Code implementation below.

class MultiHeadAttention(nn.Module):
    def __init__(self, d_model, n_heads, dropout):
        """
        Multi-Head Attention proposed in "Attention Is All You Need".

        Args:
            d_model (int): Dimensionality of the model embeddings.
            n_heads (int): Number of attention heads.
            dropout (float): Dropout share.
        """
        super(MultiHeadAttention, self).__init__()
        self.d_model = d_model
        self.n_heads = n_heads
        self.d_k = d_model // n_heads

        assert self.d_k * n_heads == d_model, "d_model must be divisible by n_heads"

        # Linear layers to project input embeddings
        self.W_q = nn.Linear(d_model, d_model)
        self.W_k = nn.Linear(d_model, d_model)
        self.W_v = nn.Linear(d_model, d_model)
        self.W_o = nn.Linear(d_model, d_model)

        self.dropout = nn.Dropout(dropout)
        self.attention = ScaledDotProductAttention()

    def forward(self, query, key, value, mask=None):
        """
        Forward pass for multi-head attention.

        Args:
            query (torch.Tensor): Shape (batch, seq_len, d_model).
            key (torch.Tensor): Shape (batch, seq_len, d_model).
            value (torch.Tensor): Shape (batch, seq_len, d_model).
            mask (torch.Tensor, optional): For masking future tokens.

        Returns:
            torch.Tensor: Output of shape (batch, seq_len, d_model).
        """
        batch = query.shape[0]

        # Linear transformations to project inputs
        Q = self.W_q(query)  # -> (batch, seq_len, d_model)
        K = self.W_k(key)  # -> (batch, seq_len, d_model)
        V = self.W_v(value)  # -> (batch, seq_len, d_model)

        # Reshape Q, K, V to split into multiple heads
        # -> (batch, n_heads, seq_len, d_k)
        Q = Q.view(batch, -1, self.n_heads, self.d_k).transpose(1, 2)
        K = K.view(batch, -1, self.n_heads, self.d_k).transpose(1, 2)
        V = V.view(batch, -1, self.n_heads, self.d_k).transpose(1, 2)

        # Apply scaled dot-product attention
        out, self.attention_weights = self.attention(Q, K, V, mask, self.dropout)

        # Reshape and concatenate outputs from all heads
        # -> (batch, seq_len, d_model)
        out = out.transpose(1, 2).contiguous().view(batch, -1, self.d_model)

        return self.W_o(out)

Not So Recent developments

Notice that self-attention computation time is $O(n^2)$ with respect to input sequence length $n$. As transformers have started getting larger, there is been some effort to try to improve that.
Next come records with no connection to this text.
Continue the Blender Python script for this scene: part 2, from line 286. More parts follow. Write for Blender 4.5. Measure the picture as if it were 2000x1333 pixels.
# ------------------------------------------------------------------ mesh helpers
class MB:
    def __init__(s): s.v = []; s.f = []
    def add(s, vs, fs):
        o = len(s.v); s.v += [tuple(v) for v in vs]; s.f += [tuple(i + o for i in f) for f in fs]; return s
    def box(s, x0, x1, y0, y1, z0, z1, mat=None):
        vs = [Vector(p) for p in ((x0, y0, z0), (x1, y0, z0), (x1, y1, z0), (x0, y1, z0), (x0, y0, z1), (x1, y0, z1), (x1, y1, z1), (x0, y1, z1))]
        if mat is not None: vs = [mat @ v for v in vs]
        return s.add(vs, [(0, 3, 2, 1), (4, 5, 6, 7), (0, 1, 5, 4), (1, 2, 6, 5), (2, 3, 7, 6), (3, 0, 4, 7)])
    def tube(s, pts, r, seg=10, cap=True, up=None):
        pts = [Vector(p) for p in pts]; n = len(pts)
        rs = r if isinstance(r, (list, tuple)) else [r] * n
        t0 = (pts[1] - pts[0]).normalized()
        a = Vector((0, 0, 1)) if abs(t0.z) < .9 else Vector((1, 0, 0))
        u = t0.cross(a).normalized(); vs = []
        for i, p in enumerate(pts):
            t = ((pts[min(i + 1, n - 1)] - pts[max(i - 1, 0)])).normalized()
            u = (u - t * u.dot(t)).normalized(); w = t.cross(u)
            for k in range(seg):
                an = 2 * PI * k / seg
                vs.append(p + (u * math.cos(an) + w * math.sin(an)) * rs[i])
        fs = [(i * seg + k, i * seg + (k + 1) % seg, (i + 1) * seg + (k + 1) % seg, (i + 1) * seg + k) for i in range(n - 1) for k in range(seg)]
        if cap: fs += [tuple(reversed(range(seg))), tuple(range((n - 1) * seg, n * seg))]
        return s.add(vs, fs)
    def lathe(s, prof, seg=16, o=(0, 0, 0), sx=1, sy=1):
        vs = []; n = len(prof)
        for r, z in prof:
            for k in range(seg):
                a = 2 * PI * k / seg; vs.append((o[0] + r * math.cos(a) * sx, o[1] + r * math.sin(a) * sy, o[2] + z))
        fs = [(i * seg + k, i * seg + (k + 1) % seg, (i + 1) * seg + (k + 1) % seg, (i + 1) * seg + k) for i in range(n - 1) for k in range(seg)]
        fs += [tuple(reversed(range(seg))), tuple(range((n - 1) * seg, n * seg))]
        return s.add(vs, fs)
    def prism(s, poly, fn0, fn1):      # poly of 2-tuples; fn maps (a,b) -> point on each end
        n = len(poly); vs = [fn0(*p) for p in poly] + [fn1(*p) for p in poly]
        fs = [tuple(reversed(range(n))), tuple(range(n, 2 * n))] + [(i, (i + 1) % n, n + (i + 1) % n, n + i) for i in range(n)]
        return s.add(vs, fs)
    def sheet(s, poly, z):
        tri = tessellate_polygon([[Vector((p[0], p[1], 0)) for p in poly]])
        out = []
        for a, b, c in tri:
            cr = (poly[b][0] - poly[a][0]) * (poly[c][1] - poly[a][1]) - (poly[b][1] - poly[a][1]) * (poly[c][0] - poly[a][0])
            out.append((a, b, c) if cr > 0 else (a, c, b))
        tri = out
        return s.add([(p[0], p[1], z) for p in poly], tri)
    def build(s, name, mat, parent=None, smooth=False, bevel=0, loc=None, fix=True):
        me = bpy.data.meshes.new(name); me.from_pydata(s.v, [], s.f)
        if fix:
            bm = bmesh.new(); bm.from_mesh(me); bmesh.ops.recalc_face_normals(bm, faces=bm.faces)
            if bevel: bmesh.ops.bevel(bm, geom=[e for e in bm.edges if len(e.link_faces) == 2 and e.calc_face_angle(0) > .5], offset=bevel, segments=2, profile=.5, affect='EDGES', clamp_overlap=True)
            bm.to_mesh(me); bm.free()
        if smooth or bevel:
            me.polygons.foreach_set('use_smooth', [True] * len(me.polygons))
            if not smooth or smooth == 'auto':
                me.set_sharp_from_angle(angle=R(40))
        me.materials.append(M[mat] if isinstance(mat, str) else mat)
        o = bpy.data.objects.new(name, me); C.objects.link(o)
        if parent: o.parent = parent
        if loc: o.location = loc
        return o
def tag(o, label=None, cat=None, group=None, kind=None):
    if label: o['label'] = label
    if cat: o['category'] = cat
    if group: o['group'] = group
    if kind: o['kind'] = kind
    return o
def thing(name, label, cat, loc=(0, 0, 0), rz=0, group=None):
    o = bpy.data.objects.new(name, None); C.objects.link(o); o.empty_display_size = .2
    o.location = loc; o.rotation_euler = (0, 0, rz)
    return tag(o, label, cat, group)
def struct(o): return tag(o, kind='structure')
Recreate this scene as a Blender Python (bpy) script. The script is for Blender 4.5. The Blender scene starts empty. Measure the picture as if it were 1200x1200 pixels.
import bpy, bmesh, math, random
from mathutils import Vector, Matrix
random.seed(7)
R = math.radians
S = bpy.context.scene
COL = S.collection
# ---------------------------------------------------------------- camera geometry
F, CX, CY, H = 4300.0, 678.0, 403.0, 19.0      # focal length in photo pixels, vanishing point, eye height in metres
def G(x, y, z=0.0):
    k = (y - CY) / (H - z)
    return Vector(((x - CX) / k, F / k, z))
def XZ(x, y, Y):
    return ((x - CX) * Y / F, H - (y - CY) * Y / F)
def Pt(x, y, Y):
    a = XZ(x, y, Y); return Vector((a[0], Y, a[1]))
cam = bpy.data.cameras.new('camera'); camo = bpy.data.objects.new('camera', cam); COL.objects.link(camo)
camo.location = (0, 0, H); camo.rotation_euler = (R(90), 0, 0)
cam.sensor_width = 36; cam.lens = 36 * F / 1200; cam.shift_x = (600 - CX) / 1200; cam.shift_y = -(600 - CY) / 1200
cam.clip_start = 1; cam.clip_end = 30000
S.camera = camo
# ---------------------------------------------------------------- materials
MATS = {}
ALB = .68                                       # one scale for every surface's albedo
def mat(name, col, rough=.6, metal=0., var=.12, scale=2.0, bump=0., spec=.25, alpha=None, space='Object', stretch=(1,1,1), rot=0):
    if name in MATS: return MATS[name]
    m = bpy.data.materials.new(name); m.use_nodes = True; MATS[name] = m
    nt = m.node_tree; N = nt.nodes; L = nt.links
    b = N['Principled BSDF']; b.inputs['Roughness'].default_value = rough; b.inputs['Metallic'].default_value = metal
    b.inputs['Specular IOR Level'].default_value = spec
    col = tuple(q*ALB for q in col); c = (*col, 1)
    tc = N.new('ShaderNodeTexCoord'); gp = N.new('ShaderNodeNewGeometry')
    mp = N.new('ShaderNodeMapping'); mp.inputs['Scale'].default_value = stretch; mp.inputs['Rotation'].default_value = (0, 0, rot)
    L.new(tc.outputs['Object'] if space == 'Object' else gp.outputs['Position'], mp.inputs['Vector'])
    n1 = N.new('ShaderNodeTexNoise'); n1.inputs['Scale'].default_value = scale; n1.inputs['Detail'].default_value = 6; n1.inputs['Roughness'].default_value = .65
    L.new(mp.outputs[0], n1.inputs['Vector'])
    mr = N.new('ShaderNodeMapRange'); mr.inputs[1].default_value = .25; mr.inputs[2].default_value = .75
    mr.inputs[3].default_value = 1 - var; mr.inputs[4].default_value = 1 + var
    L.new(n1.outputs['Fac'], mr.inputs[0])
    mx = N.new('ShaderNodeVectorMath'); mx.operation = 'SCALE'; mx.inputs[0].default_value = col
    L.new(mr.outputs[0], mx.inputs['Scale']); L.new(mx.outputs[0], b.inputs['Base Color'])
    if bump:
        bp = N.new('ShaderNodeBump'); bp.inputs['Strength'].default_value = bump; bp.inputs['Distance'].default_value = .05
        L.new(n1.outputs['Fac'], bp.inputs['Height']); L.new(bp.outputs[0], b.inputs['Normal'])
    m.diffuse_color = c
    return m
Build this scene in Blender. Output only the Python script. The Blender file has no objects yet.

• Sparse attention – e.g., see this paper on sparse factorization of Attention matrix.
• Sliding window attention – e.g., Longformer paper that attempts to reduce attention matrix computation to $O(n)$.
• Grouped-query attention builds on multi-query attention and accelerates attention computation by sharing key-value matrices between all heads.

Why attention is all you need?

Attention offers the following benefits,

• Long-Range Dependencies: Attention enables the model to identify and utilize relationships between tokens, no matter how far apart they are in the sequence.
• Parallelization: Unlike sequential models like RNNs, attention computations can be performed in parallel across all elements of the sequence.
• Interpretability: The attention weights provide a clear view of which parts of the input the model is focusing on. In addition, attention can be adapted to various tasks and data types, making it a versatile tool in AI.